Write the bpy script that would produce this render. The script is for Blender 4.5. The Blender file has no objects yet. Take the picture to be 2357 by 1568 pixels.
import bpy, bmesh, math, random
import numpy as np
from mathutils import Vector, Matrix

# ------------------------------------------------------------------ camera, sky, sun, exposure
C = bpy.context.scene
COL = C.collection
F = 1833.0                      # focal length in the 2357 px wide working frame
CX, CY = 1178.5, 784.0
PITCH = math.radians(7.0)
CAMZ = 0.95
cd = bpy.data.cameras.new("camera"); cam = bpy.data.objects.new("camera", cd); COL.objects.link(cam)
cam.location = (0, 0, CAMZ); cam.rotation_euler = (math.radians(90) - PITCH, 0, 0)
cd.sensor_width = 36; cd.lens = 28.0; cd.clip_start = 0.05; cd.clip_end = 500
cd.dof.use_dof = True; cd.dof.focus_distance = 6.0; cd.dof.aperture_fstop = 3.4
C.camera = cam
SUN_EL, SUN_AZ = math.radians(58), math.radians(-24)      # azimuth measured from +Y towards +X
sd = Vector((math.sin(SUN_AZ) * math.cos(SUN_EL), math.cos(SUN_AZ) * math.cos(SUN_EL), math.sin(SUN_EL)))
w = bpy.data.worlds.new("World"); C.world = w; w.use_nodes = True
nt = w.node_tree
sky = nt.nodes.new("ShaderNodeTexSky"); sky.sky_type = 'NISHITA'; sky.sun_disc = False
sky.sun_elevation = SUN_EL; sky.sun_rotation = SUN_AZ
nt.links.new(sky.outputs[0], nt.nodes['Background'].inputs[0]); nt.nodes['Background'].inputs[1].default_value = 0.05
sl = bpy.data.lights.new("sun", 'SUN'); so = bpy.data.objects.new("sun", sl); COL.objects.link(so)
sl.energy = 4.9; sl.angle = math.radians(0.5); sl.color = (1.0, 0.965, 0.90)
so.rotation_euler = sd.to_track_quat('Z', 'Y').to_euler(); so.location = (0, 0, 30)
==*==
§ **WRITTEN TASK**:
Return the listing above in its exact form.

§ **OUTPUT OF THE TASK**:
Write the bpy script that would produce this render. The script is for Blender 4.5. The Blender file has no objects yet. Take the picture to be 2357 by 1568 pixels.
import bpy, bmesh, math, random
import numpy as np
from mathutils import Vector, Matrix

# ------------------------------------------------------------------ camera, sky, sun, exposure
C = bpy.context.scene
COL = C.collection
F = 1833.0                      # focal length in the 2357 px wide working frame
CX, CY = 1178.5, 784.0
PITCH = math.radians(7.0)
CAMZ = 0.95
cd = bpy.data.cameras.new("camera"); cam = bpy.data.objects.new("camera", cd); COL.objects.link(cam)
cam.location = (0, 0, CAMZ); cam.rotation_euler = (math.radians(90) - PITCH, 0, 0)
cd.sensor_width = 36; cd.lens = 28.0; cd.clip_start = 0.05; cd.clip_end = 500
cd.dof.use_dof = True; cd.dof.focus_distance = 6.0; cd.dof.aperture_fstop = 3.4
C.camera = cam
SUN_EL, SUN_AZ = math.radians(58), math.radians(-24)      # azimuth measured from +Y towards +X
sd = Vector((math.sin(SUN_AZ) * math.cos(SUN_EL), math.cos(SUN_AZ) * math.cos(SUN_EL), math.sin(SUN_EL)))
w = bpy.data.worlds.new("World"); C.world = w; w.use_nodes = True
nt = w.node_tree
sky = nt.nodes.new("ShaderNodeTexSky"); sky.sky_type = 'NISHITA'; sky.sun_disc = False
sky.sun_elevation = SUN_EL; sky.sun_rotation = SUN_AZ
nt.links.new(sky.outputs[0], nt.nodes['Background'].inputs[0]); nt.nodes['Background'].inputs[1].default_value = 0.05
sl = bpy.data.lights.new("sun", 'SUN'); so = bpy.data.objects.new("sun", sl); COL.objects.link(so)
sl.energy = 4.9; sl.angle = math.radians(0.5); sl.color = (1.0, 0.965, 0.90)
so.rotation_euler = sd.to_track_quat('Z', 'Y').to_euler(); so.location = (0, 0, 30)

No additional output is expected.